Solo Exhibition: Vlatka Horvat

December 7, 2013 – January 12, 2014
Photos courtesy of Vlatka Horvat

Vlatka Horvat presents an ambitious new installation created on site, shown in a dialogue with new works on paper.

Using a set of materials and objects to create a series of overlapping fences, haphazardly erected cordons, barriers, and makeshift enclosures meandering through the entire space of Disjecta’s main gallery, Horvat’s installation investigates gestures and strategies of partitioning and demarcating of physical space, constructing multiple “temporary territories” within the confines of these provisional, improvised spatial divisions.

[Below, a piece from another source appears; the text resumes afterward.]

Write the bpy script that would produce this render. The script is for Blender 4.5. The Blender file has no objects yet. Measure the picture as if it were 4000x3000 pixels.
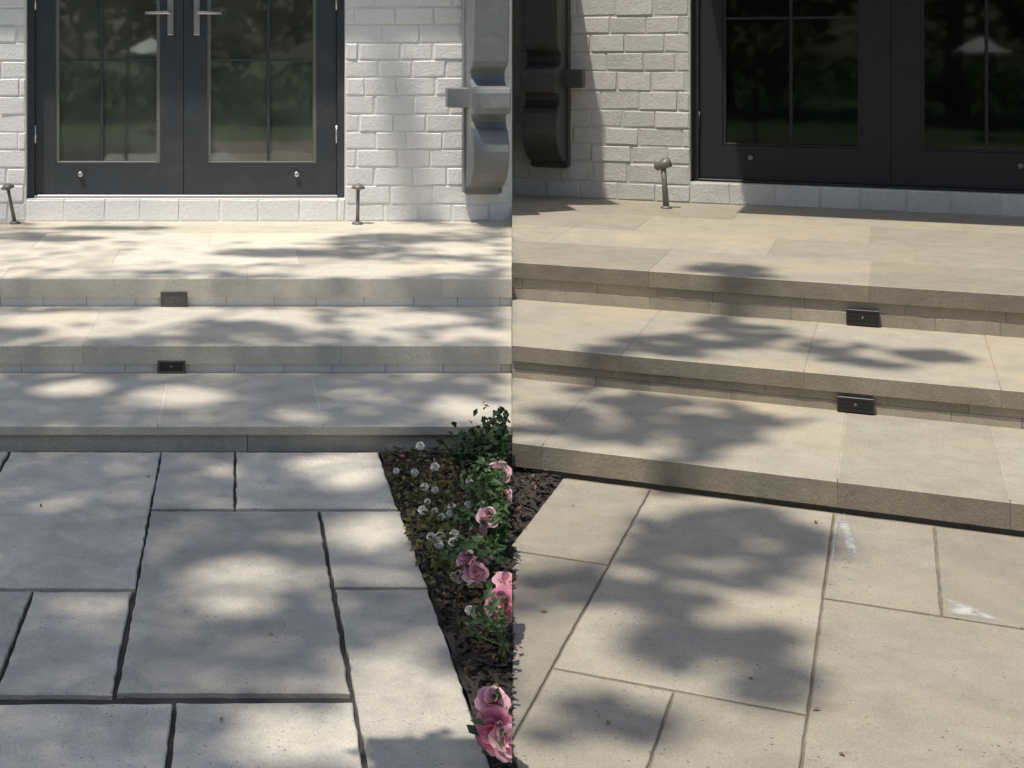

Bringing to the fore a relation of reorganization of space to cartography, land surveying, zoning and urban planning, the project also teases out a connection of spatial division to the practices of drawing and choreography. While concretely reconstituting the physical space itself, Horvat’s interventions in the gallery map out different paths and trajectories through the room, constructing a new set of possibilities (and limitations) for moving in and through it. In that sense, the work engages the question of human presence in space, as different barriers, cordons and maze-like structures erected in the room effectively re-choreograph the movement of visitors through the gallery.

The project represents a continuation of Horvat’s ongoing investigations into the relationship between a human body and the physical context in which we operate. Her projects in different forms and media (sculpture, installation, performance) often start from an encounter with a physical space – a built environment, a room, aspects of landscape – and are driven by the question of how space and the way it’s organized might affect, influence, and even determine our behavior and movement in it.

Vlatka Horvat is an artist based in London and New York, working in sculpture, installation, drawing, and performance. Her work often tackles the problematics of occupying space and engages the complex spatial and social dynamics between everyday objects, bodies, landscape, and elements of built space. Horvat’s projects have recently been shown at the Marta Herford Museum, Germany; Stroom den Hague, Holland; MoMA PS1 and The Kitchen, both in New York; Boston University Art Gallery; Istanbul Biennial; 53rd October Salon, Belgrade; Bergen Kunsthall, Norway; and at galleries Rachel Uffner, New York; ZAK | BRANICKA, Berlin; and annex14, Zurich.